START

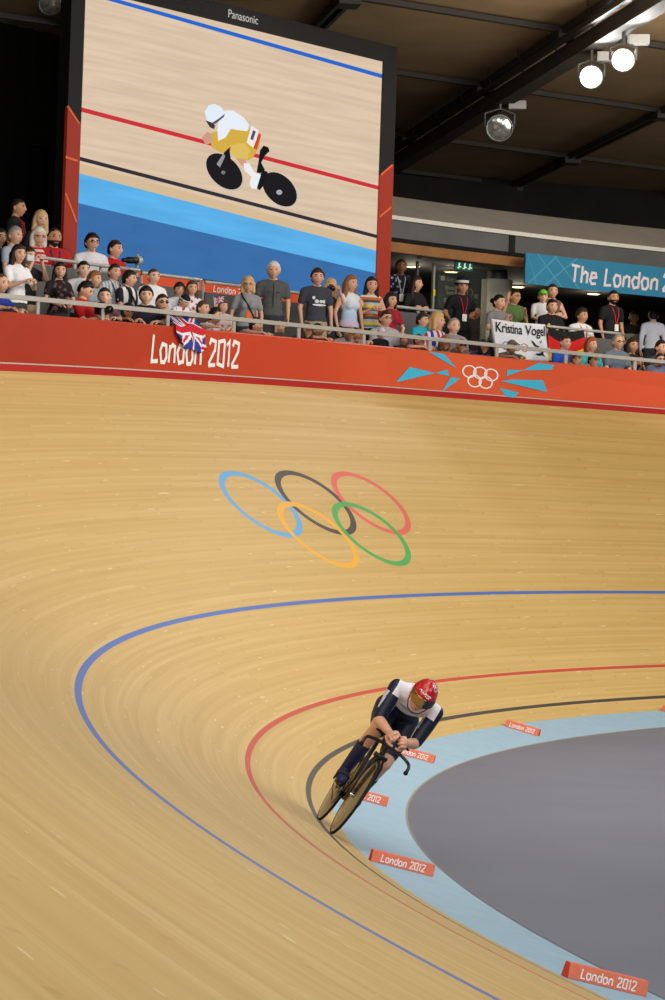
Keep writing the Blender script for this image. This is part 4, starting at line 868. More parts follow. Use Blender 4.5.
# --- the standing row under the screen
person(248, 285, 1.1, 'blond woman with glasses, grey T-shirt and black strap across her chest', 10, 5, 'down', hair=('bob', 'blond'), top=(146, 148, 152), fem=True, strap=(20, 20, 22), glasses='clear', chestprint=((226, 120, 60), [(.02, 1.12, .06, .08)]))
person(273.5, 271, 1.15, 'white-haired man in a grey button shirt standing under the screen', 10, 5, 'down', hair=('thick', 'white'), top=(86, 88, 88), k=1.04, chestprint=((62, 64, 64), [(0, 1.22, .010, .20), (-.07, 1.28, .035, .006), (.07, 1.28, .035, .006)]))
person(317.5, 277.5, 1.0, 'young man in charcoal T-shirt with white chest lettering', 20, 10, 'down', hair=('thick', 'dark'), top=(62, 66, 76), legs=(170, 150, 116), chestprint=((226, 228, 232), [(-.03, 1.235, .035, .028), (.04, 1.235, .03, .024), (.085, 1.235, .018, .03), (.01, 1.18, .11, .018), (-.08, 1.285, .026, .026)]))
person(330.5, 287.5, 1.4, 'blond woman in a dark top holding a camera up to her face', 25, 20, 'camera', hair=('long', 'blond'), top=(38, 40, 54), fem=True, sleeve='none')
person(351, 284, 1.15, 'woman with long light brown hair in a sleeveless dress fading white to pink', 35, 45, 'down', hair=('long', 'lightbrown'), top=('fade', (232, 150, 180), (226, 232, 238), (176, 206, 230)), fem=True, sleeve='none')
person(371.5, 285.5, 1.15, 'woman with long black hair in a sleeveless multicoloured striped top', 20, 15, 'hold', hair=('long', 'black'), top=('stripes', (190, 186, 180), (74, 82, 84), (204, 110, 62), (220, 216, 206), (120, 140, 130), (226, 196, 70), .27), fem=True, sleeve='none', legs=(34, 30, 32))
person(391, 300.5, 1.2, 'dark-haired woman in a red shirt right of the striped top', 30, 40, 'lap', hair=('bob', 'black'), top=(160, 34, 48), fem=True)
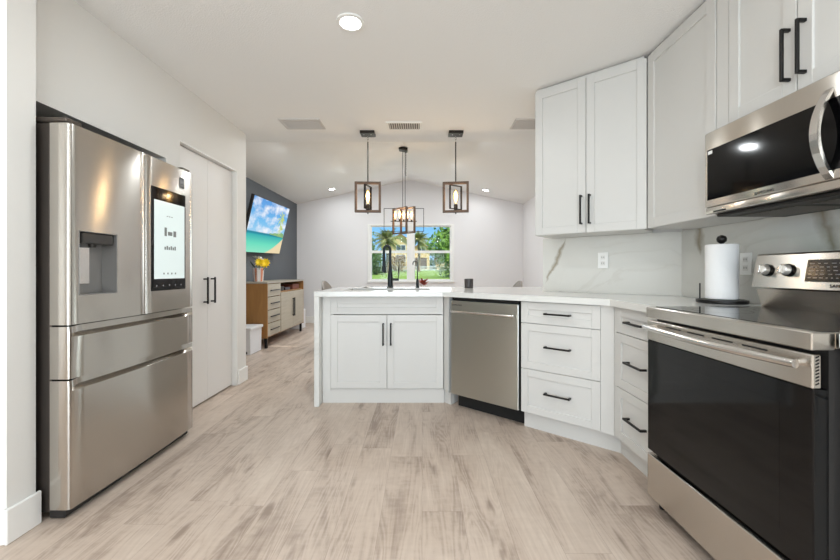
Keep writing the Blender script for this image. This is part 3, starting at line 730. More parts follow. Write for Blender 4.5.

END

▸ Problem statement:
Reproduce the listing exactly. Leave its pictures out.

▸ Answer to this task:
Keep writing the Blender script for this image. This is part 4, starting at line 868. More parts follow. Use Blender 4.5.
# --- the standing row under the screen
person(248, 285, 1.1, 'blond woman with glasses, grey T-shirt and black strap across her chest', 10, 5, 'down', hair=('bob', 'blond'), top=(146, 148, 152), fem=True, strap=(20, 20, 22), glasses='clear', chestprint=((226, 120, 60), [(.02, 1.12, .06, .08)]))
person(273.5, 271, 1.15, 'white-haired man in a grey button shirt standing under the screen', 10, 5, 'down', hair=('thick', 'white'), top=(86, 88, 88), k=1.04, chestprint=((62, 64, 64), [(0, 1.22, .010, .20), (-.07, 1.28, .035, .006), (.07, 1.28, .035, .006)]))
person(317.5, 277.5, 1.0, 'young man in charcoal T-shirt with white chest lettering', 20, 10, 'down', hair=('thick', 'dark'), top=(62, 66, 76), legs=(170, 150, 116), chestprint=((226, 228, 232), [(-.03, 1.235, .035, .028), (.04, 1.235, .03, .024), (.085, 1.235, .018, .03), (.01, 1.18, .11, .018), (-.08, 1.285, .026, .026)]))
person(330.5, 287.5, 1.4, 'blond woman in a dark top holding a camera up to her face', 25, 20, 'camera', hair=('long', 'blond'), top=(38, 40, 54), fem=True, sleeve='none')
person(351, 284, 1.15, 'woman with long light brown hair in a sleeveless dress fading white to pink', 35, 45, 'down', hair=('long', 'lightbrown'), top=('fade', (232, 150, 180), (226, 232, 238), (176, 206, 230)), fem=True, sleeve='none')
person(371.5, 285.5, 1.15, 'woman with long black hair in a sleeveless multicoloured striped top', 20, 15, 'hold', hair=('long', 'black'), top=('stripes', (190, 186, 180), (74, 82, 84), (204, 110, 62), (220, 216, 206), (120, 140, 130), (226, 196, 70), .27), fem=True, sleeve='none', legs=(34, 30, 32))
person(391, 300.5, 1.2, 'dark-haired woman in a red shirt right of the striped top', 30, 40, 'lap', hair=('bob', 'black'), top=(160, 34, 48), fem=True)
Keep writing the Blender script for this image. This is part 3, starting at line 730. More parts follow. Write for Blender 4.5.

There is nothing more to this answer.